Auch wenn der Enddreißiger mittlerweile nicht ganz so taufrisch wirkt wie vitale Stimmband-Formationen vom Schlage Smooth, Jodeci oder Silk, die Grundregeln sind dieselben geblieben: Strophe, Rap, Refrain, yeah baby, give it to me all night long, make me come! Die Produktion ist fett, der Beat ist hier eine Frage der Perfektion, weniger soziales Statement. Und in den Videos schubbern sich durchdesignte Beaus vor brennenden Ölfässern an zwei bis fünf dieser unglaublichen schönen und jungen Babes. Modern Souler wie Keith Sweat behandeln die Liebe wie Heavy Metal-Bands den Haß. Beide Genres sind Paralleluniversen, in denen sich das Gegenüber als eine vage Mischung aus Wunschprojektionen und eskapistischem Schnickschnack zusammensetzt. Eine aufs Leben ausgerichtete Relevanz hingegen besitzen beide nicht, es geht ausschließlich um die ritualisierte Beschwörung festgelegter Szene-Codes.

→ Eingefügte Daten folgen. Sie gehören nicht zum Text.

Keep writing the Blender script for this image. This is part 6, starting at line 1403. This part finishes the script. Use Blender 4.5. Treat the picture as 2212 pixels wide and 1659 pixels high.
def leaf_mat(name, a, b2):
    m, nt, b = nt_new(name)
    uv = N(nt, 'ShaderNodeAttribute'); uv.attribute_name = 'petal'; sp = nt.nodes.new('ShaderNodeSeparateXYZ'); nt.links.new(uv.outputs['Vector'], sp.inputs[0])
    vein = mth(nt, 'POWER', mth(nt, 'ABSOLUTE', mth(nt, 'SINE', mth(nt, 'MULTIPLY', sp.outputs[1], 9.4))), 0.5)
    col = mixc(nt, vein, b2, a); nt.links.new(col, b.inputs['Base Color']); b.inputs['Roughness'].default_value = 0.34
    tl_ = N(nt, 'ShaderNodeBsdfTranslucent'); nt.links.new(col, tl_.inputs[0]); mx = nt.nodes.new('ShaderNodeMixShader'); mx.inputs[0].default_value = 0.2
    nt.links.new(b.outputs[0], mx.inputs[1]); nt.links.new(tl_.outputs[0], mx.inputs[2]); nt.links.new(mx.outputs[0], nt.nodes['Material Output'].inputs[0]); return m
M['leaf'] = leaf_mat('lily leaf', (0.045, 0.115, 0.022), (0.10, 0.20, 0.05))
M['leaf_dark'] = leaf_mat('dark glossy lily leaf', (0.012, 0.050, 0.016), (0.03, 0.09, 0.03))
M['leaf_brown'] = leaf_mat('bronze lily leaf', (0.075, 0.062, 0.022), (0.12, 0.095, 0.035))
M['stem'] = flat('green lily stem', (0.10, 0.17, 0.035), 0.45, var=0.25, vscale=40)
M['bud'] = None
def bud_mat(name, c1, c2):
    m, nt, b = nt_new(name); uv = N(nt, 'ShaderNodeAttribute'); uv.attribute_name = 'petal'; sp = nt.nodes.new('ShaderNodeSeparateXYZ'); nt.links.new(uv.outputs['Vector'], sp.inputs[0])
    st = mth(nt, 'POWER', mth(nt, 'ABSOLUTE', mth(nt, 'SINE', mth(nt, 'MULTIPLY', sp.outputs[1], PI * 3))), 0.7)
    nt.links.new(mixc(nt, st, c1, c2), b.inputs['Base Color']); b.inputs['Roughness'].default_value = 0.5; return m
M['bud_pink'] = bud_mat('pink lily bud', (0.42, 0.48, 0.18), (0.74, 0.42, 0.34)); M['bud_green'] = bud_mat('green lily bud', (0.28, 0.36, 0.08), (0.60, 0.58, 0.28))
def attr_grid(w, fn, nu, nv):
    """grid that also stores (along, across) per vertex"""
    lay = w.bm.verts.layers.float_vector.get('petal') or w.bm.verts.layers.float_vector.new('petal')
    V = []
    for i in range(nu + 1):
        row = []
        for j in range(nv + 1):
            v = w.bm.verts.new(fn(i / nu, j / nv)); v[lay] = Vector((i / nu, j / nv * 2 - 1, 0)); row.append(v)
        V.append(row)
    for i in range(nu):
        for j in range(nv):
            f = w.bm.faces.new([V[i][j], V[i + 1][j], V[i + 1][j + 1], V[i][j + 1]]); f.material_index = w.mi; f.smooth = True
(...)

Künstler wie Keith Sweat ziehen zu jeder Zeit und an jedem Ort ihren Stiefel durch, und deswegen klingt auch alles gleich. Der Stilhaushalt des US-Soul wurde längst von Künstlern wie Marvin Gaye, Teddy Pendergrass oder Luther Vandross auf der einen und Aretha Franklin, Millie Jackson oder Angela Winbusch auf der anderen Seite festgeschrieben. Mehr Seele geht auch in Amerika nicht. Vielleicht hat der Luxus-Crooner Sweat gerade deshalb nach einem super-slicken Gemeinschaftsalbum mit Gerald Levert und Johnny Gill die Straßenkünstler Snoop Doggy Dogg, Erick Sermon und Jermaine Dupri ans Mikro gebeten, um Bewegung zu suggerieren und dem übermüdeten Schlafzimmer-Soul mit Gangsta-Rap ein wenig auf die Sprünge zu helfen.

In Europa indes werden die großen Stars von drüben eher nach der Möglichkeit des wahrhaftigen Erscheinens eingeteilt. Die Chancen stehen meistens schlecht, siehe En Vogue. HipHopper kommen dann nicht, weil sie aus jeder wie auch immer gearteten Ungereimtheit ein Politikum machen. Souler, weil die bloßen Zahlen nicht stimmen. Und die von Keith Sweat sehen derzeit schwarz aus.